Investec Stormers now face uphill battle
Now the Cape Town-based team faces an uphill battle to still qualify for a place in the semifinals.
It is going to be a long uphill struggle for the Stormers from here if they want to emulate last year’s performance and make the semi-finals. In essence, it means they will have to win all five games as well as the one against the Bulls in Pretoria, as well as rely on the other challengers to slip up.
One of those challengers is the Hurricanes, who should look back on the Gopperth drop-goal as a far more significant moment to their challenge than it was a death-knell to the Stormers. .
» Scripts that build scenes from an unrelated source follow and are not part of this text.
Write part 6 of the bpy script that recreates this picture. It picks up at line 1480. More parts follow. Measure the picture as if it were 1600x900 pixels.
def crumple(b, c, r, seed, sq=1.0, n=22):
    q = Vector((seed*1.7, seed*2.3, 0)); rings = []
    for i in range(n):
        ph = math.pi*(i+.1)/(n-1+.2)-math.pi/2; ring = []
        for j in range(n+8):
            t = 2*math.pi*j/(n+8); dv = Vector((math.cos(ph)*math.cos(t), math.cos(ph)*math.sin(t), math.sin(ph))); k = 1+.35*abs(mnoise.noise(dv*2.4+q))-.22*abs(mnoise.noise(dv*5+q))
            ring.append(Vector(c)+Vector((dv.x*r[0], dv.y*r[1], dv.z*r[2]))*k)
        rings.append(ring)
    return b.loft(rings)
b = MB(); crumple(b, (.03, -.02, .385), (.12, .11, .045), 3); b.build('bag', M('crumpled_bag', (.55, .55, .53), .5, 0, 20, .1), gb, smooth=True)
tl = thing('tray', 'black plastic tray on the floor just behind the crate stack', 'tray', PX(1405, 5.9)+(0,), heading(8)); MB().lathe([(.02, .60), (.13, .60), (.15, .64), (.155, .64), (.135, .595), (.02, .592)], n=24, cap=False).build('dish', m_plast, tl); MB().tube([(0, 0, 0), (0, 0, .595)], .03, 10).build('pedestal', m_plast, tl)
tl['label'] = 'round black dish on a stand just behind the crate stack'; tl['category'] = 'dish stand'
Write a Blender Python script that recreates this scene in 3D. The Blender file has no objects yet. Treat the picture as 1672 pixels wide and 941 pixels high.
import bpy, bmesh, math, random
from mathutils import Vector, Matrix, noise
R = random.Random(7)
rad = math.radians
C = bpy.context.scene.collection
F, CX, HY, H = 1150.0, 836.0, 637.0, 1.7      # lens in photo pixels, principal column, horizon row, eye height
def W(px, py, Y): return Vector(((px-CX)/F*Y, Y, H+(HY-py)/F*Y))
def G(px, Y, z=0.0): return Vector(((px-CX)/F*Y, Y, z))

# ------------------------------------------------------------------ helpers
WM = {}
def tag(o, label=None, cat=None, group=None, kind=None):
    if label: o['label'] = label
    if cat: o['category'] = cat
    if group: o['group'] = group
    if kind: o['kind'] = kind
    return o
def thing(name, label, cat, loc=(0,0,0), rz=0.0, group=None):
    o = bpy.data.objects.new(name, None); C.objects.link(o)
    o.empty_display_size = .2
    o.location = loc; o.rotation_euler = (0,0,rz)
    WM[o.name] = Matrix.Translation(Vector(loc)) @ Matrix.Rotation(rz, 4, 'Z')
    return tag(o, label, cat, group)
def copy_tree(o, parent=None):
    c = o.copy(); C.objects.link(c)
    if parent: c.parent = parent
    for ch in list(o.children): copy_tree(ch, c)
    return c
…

.The Stormers now have eight points after five games, a much leaner harvest than they would have hoped for. They also return home to Cape Town having failed to win on their overseas tour, the first time this has happened since they played as the Western Stormers in 1998.
This was not a game where you could question the Stormers’ commitment. They played with great passion from the opening minute of a match which was played in wet conditions and which never featured a try from either side.
But the Stormers, who led 6-3 at halftime when they should have been further ahead, should be kicking themselves for not taking at least four points from this game as they had more than enough opportunities to win it. Indeed, for long periods the Stormers held a telling territorial ascendancy and it looked only a matter of time before they would score the try that would put the issue beyond doubt.
This was particularly so when they led 9-3 at one stage of the second half, but the much improved handling of the first half was gradually whittled away later in the game by a plethora of mistakes that undid much of the good that had gone before.
The Hurricanes, after looking out of it with 20 minutes to go and who were defending desperately as late as the 75th minute, when the scores were deadlocked, were able to profit from those mistakes and turn the pressure back onto the Stormers.
The South African team can look back on a match where the forwards were impressive, with the scrum frequently placing the Hurricanes under pressure. Although the Hurricanes slightly shaded the ruck and maul count, this was another area where the Hurricanes received the ball that they did get on the back foot, chiefly because of the good work of the irrepressible Schalk Burger and Luke Watson.
The lineouts were also far from being the disaster they were last week, and the Stormers looked their most dangerous when they drove off this phase.
However, the Stormers again let themselves down with wrong options.
Repeatedly the Stormers built themselves up into good attacking positions only to lose possession through ill-timed and ill-directed chips and grubbers.
Given the conditions, use of the boot was justified, but it was overdone and, not for the first time this season, the Stormers were made to pay for it. One of thse came in the 70th minute when the Stormers were camped down on the Hurricanes line. All that was needed was a try to win the match, but when the ball went to the backs it was put onto the boot and into the hands of the Hurricanes.
For once it was the opposition who had more players carded than a South African team. But when the Hurricanes were reduced to 14 men shortly before halftime the Stormers could only add a three pointer to Chris Rossouw.
Referee George Ayoub blundered when he failed to penalise a Hurricanes player for a blatant trip when Jean de Villiers was setting out after a ball he had kicked ahead on one occasion when this was the right option.
Werner Greeff, who mixed some bad with a lot of the good he did in this game, chased it down but was ruled to have stepped in touch. The Stormers should have had at least a penalty though as De Villiers was in a good position, and the pendulum swung cruelly against the Stormers when the ref ruled that Quinton Davids had tripped a Hurricanes player when he fell to the ground late in the game.
It was from this penalty that the Hurricanes went onto the attack for what was to be the last time in the match. It was enough for Gopperth to get the drop-goal that was needed on a night when the Stormers can justifiably claim to have been a little unlucky. There again, there is much truth in that old saying that good teams make their own luck.
Scorers:
Hurricanes 12 – Penalties: Jimmy Gopperth 3; Drop goal: Jimmy Gopperth.
Investec Stormers 9 – Penalties: Chris Rossouw 3.